Omit pictures and quote the listing below line by line, from its start through the line that holds "for px, py, lb".

## BEGIN Information provided

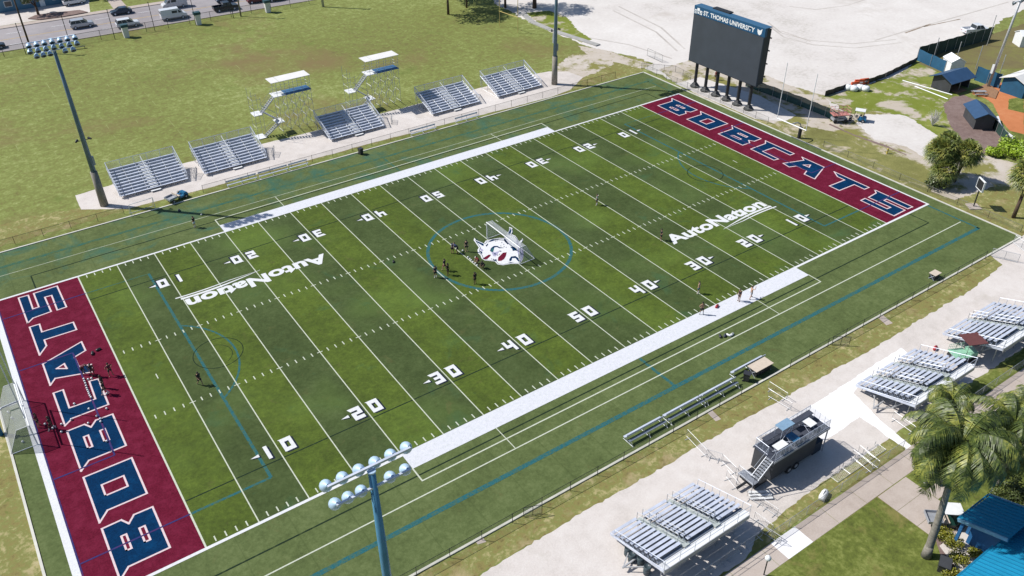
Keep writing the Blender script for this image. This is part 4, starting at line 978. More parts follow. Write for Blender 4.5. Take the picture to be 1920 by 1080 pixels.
for i, (a, b, lb) in enumerate(((822, 630, 'white ball on the lower edge of the letter C'), (985, 628, 'white ball between letters C and B, nearest the goal line'), (893, 697, 'white ball at the inner corner above the second B'), (928, 722, 'upper ball of the pair on the blue line'), (930, 748, 'lower ball of the pair on the blue line'), (660, 728, 'white ball at the tip of the letter C'), (816, 762, 'white ball above the notch of the second B'), (418, 770, 'white ball in front of the goalkeeper'), (570, 772, 'white ball left of the tip of the letter C'), (570, 842, 'white ball by the top left corner of the second B'), (488, 808, 'white ball at the feet of the player near goal'), (985, 490, 'white ball by the players on the letter C'), (78, 660, 'white ball inside the left goal net, farthest'), (112, 713, 'white ball inside the left goal net, middle'), (212, 932, 'white ball inside the left goal net, nearest'), (985, 928, 'white ball on the inner bar of the second B'))):
    ball(g(a/K2, 640+b/K2), lb, 'loose balls near the left goal')
for a, b in ((565, 432), (602, 462), (625, 487), (658, 518), (700, 543), (732, 582)): ball(g(820+a/9.818, 440+b/9.818), 'white ball in the line on the yard line before the goal', 'balls lined up before the midfield goal')
for a, b, lb in ((360, 262, 'yellowish ball by the huddle left of midfield'), (468, 310, 'white ball between the lone player and the yard line'), (703, 436, 'white ball beside the player kneeling by the emblem')): ball(g(820+a/9.818, 440+b/9.818), lb, 'loose balls at midfield')
ball(g(140, 759), 'white ball lying on the far side of the player shadow', 'loose balls near the left goal')
for px, py, lb in ((378, 404, 'white ball beside the far sideline player'), (1408, 545, 'white ball by the sideline pair')): ball(g(px, py), lb, 'stray balls')

# ------------------------------------------------------------------ people
SKIN = {'dark': plain('dark_skin', (.12, .065, .04), .6, 0, .05), 'mid': plain('brown_skin', (.30, .17, .11), .6, 0, .05), 'light': plain('tanned_skin', (.42, .26, .19), .6, 0, .05)}
CLO = {}
def cloth(c):
    if c not in CLO: CLO[c] = plain('cloth_'+c, dict(black=(.018, .018, .022), navy=(.02, .035, .08), white=(.62, .62, .63), red=(.30, .03, .04), maroon=(.12, .02, .035), grey=(.22, .23, .25), teal=(.06, .16, .18), pale=(.45, .52, .55))[c], .85, 0, .1)
    return CLO[c]
HAIR = plain('dark_hair', (.018, .012, .010), .7, 0, .1)
def skin_mesh(name, verts, edges, radii, mat, parent, sub=1, extra=None):
    me = bpy.data.meshes.new(name); me.from_pydata([tuple(v) for v in verts], edges, [])
    o = bpy.data.objects.new('tmp', me); COL.objects.link(o)
    sk = o.modifiers.new('s', 'SKIN'); ss = o.modifiers.new('u', 'SUBSURF'); ss.levels = sub; ss.render_levels = sub
    for i, r_ in enumerate(radii): o.data.skin_vertices[0].data[i].radius = (r_, r_) if not isinstance(r_, tuple) else r_
    o.data.skin_vertices[0].data[0].use_root = True
    bpy.context.view_layer.update()
    m2 = bpy.data.meshes.new_from_object(o.evaluated_get(bpy.context.evaluated_depsgraph_get())); bpy.data.objects.remove(o)
    if extra:
        bm = bmesh.new(); bm.from_mesh(m2); t = bpy.data.meshes.new('t'); t.from_pydata(extra.v, [], extra.f); bm.from_mesh(t); bm.to_mesh(m2); bm.free(); bpy.data.meshes.remove(t)
    m2.materials.clear(); m2.materials.append(mat); m2.name = name
    for p in m2.polygons: p.use_smooth = True
    r = bpy.data.objects.new(name, m2); COL.objects.link(r); r.parent = parent; return r
def person(loc, rz, label, skin='mid', shirt='black', shorts='black', pose='stand', socks=None, grp='players on the pitch', h=1.0):
    """faces local +y"""
    e = empty('person', (loc[0], loc[1], .035), rz, label, 'person', grp); e.scale = (h, h, h)
    P = dict(pel=(0, 0, .95), bel=(0, .01, 1.12), che=(0, .0, 1.32), nek=(0, .01, 1.47), hd=(0, .03, 1.60), crn=(0, .025, 1.68),
             hL=(-.10, 0, .90), kL=(-.12, .02, .49), aL=(-.13, -.02, .09), tL=(-.14, .14, .035), hR=(.10, 0, .90), kR=(.12, .02, .49), aR=(.13, -.02, .09), tR=(.14, .14, .035),
             sL=(-.18, 0, 1.40), eL=(-.24, -.03, 1.13), wL=(-.25, .08, .90), sR=(.18, 0, 1.40), eR=(.24, -.03, 1.13), wR=(.25, .08, .90))
    if pose == 'walk': P.update(kL=(-.11, .22, .52), aL=(-.11, .26, .10), tL=(-.11, .42, .06), kR=(.11, -.02, .50), aR=(.11, -.32, .16), tR=(.11, -.22, .04), eL=(-.25, -.16, 1.16), wL=(-.23, -.12, .92), eR=(.24, .08, 1.14), wR=(.2, .28, 1.03))
    if pose == 'hips': P.update(eL=(-.40, -.05, 1.18), wL=(-.20, .06, 1.02), eR=(.40, -.05, 1.18), wR=(.20, .06, 1.02), kL=(-.17, .02, .49), aL=(-.20, -.02, .09), tL=(-.24, .13, .035), kR=(.17, .02, .49), aR=(.20, -.02, .09), tR=(.24, .13, .035))
    if pose == 'throw': P.update(eR=(.42, .05, 1.48), wR=(.40, .12, 1.75), eL=(-.38, .18, 1.30), wL=(-.36, .42, 1.34), kL=(-.16, .20, .51), aL=(-.18, .28, .10), tL=(-.18, .43, .04), kR=(.14, -.1, .5), aR=(.15, -.26, .10), tR=(.2, -.12, .035))
    if pose == 'bend': P.update(bel=(0, .10, 1.07), che=(0, .30, 1.16), nek=(0, .44, 1.20), hd=(0, .56, 1.22), crn=(0, .64, 1.24), sL=(-.18, .36, 1.18), sR=(.18, .36, 1.18), eL=(-.22, .42, .90), wL=(-.16, .50, .68), eR=(.22, .42, .90), wR=(.16, .50, .68), hL=(-.10, -.02, .88), hR=(.10, -.02, .88), kL=(-.14, .12, .50), kR=(.14, .12, .50))
    if pose == 'squat':
        P.update(pel=(0, -.1, .42), bel=(0, -.02, .56), che=(0, .10, .74), nek=(0, .16, .88), hd=(0, .20, 1.0), crn=(0, .20, 1.09), hL=(-.1, -.1, .40), hR=(.1, -.1, .40), kL=(-.17, .28, .48), kR=(.17, .28, .48), aL=(-.15, .02, .09), aR=(.15, .02, .09), tL=(-.16, .18, .035), tR=(.16, .18, .035), sL=(-.18, .10, .82), sR=(.18, .10, .82), eL=(-.24, .26, .62), wL=(-.12, .44, .50), eR=(.24, .26, .62), wR=(.12, .44, .50))
    if pose == 'sit':
        P.update(pel=(0, 0, .12), bel=(0, -.03, .28), che=(0, -.06, .48), nek=(0, -.04, .63), hd=(0, -.01, .76), crn=(0, 0, .84), hL=(-.1, .03, .11), hR=(.1, .03, .11), kL=(-.2, .42, .30), kR=(.2, .45, .16), aL=(-.16, .72, .09), aR=(.25, .84, .09), tL=(-.16, .80, .2), tR=(.26, .88, .22), sL=(-.18, -.06, .56), sR=(.18, -.06, .56), eL=(-.27, -.2, .32), wL=(-.30, -.28, .08), eR=(.27, -.2, .32), wR=(.30, -.28, .08))
    names = list(P); idx = {n_: i for i, n_ in enumerate(names)}
    rad = dict(pel=.125, bel=.115, che=.145, nek=.058, hd=.088, crn=.075, hL=.092, kL=.058, aL=.040, tL=.036, hR=.092, kR=.058, aR=.040, tR=.036, sL=.060, eL=.042, wL=.028, sR=.060, eR=.042, wR=.028)
    E = [('pel', 'bel'), ('bel', 'che'), ('che', 'nek'), ('nek', 'hd'), ('hd', 'crn'), ('pel', 'hL'), ('hL', 'kL'), ('kL', 'aL'), ('aL', 'tL'), ('pel', 'hR'), ('hR', 'kR'), ('kR', 'aR'), ('aR', 'tR'), ('che', 'sL'), ('sL', 'eL'), ('eL', 'wL'), ('che', 'sR'), ('sR', 'eR'), ('eR', 'wR')]
    hands = MB(); V = {k_: Vector(v) for k_, v in P.items()}
    fd = (V['hd']-V['nek']).normalized()
    for s_ in 'LR':
        w0 = V['w'+s_]; d = (w0-V['e'+s_]).normalized(); side = d.cross(Vector((0, 1, 0))); side = side.normalized() if side.length > .1 else Vector((1, 0, 0)); nrm = d.cross(side)
        hands.add([w0+side*a+nrm*b+d*c for a, b, c in ((-.028, -.014, -.01), (.028, -.014, -.01), (.028, .014, -.01), (-.028, .014, -.01), (-.04, -.012, .09), (.04, -.012, .09), (.04, .012, .09), (-.04, .012, .09))], [(3, 2, 1, 0), (4, 5, 6, 7), (0, 1, 5, 4), (1, 2, 6, 5), (2, 3, 7, 6), (3, 0, 4, 7)])
        for k_, ln in enumerate((.065, .08, .075, .055)):
            b_ = w0+side*(-.03+k_*.02)+d*.088; m_ = b_+d*ln*.55+nrm*.008; hands.tube(b_, m_, .0095, .009, 5); hands.tube(m_, m_+d*ln*.4+nrm*.022, .009, .007, 5)
        b_ = w0-side*.03+d*.03; hands.tube(b_, b_-side*.035+d*.04, .012, .009, 5); hands.tube(b_-side*.035+d*.04, b_-side*.035+d*.075, .009, .007, 5)
    # nose, ears and eyes set on the head
    fwd = Vector((0, 1, 0)) if pose not in ('bend',) else Vector((0, .35, -.93)); hc = V['hd'].lerp(V['crn'], .35); up = (V['crn']-V['hd']).normalized(); sd = Vector((1, 0, 0))
    hands.tube(hc+fwd*.085+up*.01, hc+fwd*.118-up*.02, .009, .017, 5); hands.tube(hc+fwd*.092-up*.052-sd*.022, hc+fwd*.092-up*.052+sd*.022, .009, .009, 5)
    for a in (-1, 1): hands.tube(hc+sd*a*.083, hc+sd*a*.102, .026, .022, 6)
    body = skin_mesh('body', [P[n_] for n_ in names], [(idx[a], idx[b]) for a, b in E], [rad[n_] for n_ in names], SKIN[skin], e, 1, hands)
    ey = MB()
    for a in (-1, 1): ey.ball(hc+fwd*.083+sd*a*.032+up*.015, .012, 6)
    ey.build('eyes', cloth('black'), e)
    hr = MB(); hr.lathe([(.001, .098), (.06, .088), (.092, .055), (.103, .0), (.098, -.03)], hc+up*.03-fwd*.012, up-fwd*.35, 10); hr.build('hair', HAIR, e, True)
    def piece(name, vs, es, rs, c): skin_mesh(name, vs, es, rs, cloth(c), e, 1)
    L = lambda a, b, t: tuple(V[a].lerp(V[b], t))
    if shirt: piece('shirt', [L('pel', 'bel', .3), P['bel'], P['che'], L('che', 'nek', .45), P['sL'], L('sL', 'eL', .62), P['sR'], L('sR', 'eR', .62)], [(0, 1), (1, 2), (2, 3), (2, 4), (4, 5), (2, 6), (6, 7)], [.16, .16, .19, .115, .098, .08, .098, .08], shirt)
    piece('shorts', [P['pel'], L('pel', 'bel', .35), P['hL'], L('hL', 'kL', .75), P['hR'], L('hR', 'kR', .75)], [(0, 1), (0, 2), (2, 3), (0, 4), (4, 5)], [.165, .15, .13, .10, .13, .10], shorts)
    for s_ in 'LR':
        if socks: piece('sock', [L('k'+s_, 'a'+s_, .25), P['a'+s_]], [(0, 1)], [.062, .050], socks)
        piece('shoe', [tuple(V['a'+s_]-Vector((0, .03, .03))), P['t'+s_]], [(0, 1)], [.052, .046], 'white' if (socks == 'white') else 'black')
    return e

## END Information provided

▸ **Reply to the exercise**:
Keep writing the Blender script for this image. This is part 4, starting at line 978. More parts follow. Write for Blender 4.5. Take the picture to be 1920 by 1080 pixels.
for i, (a, b, lb) in enumerate(((822, 630, 'white ball on the lower edge of the letter C'), (985, 628, 'white ball between letters C and B, nearest the goal line'), (893, 697, 'white ball at the inner corner above the second B'), (928, 722, 'upper ball of the pair on the blue line'), (930, 748, 'lower ball of the pair on the blue line'), (660, 728, 'white ball at the tip of the letter C'), (816, 762, 'white ball above the notch of the second B'), (418, 770, 'white ball in front of the goalkeeper'), (570, 772, 'white ball left of the tip of the letter C'), (570, 842, 'white ball by the top left corner of the second B'), (488, 808, 'white ball at the feet of the player near goal'), (985, 490, 'white ball by the players on the letter C'), (78, 660, 'white ball inside the left goal net, farthest'), (112, 713, 'white ball inside the left goal net, middle'), (212, 932, 'white ball inside the left goal net, nearest'), (985, 928, 'white ball on the inner bar of the second B'))):
    ball(g(a/K2, 640+b/K2), lb, 'loose balls near the left goal')
for a, b in ((565, 432), (602, 462), (625, 487), (658, 518), (700, 543), (732, 582)): ball(g(820+a/9.818, 440+b/9.818), 'white ball in the line on the yard line before the goal', 'balls lined up before the midfield goal')
for a, b, lb in ((360, 262, 'yellowish ball by the huddle left of midfield'), (468, 310, 'white ball between the lone player and the yard line'), (703, 436, 'white ball beside the player kneeling by the emblem')): ball(g(820+a/9.818, 440+b/9.818), lb, 'loose balls at midfield')
ball(g(140, 759), 'white ball lying on the far side of the player shadow', 'loose balls near the left goal')
for px, py, lb in ((378, 404, 'white ball beside the far sideline player'), (1408, 545, 'white ball by the sideline pair')): ball(g(px, py), lb, 'stray balls')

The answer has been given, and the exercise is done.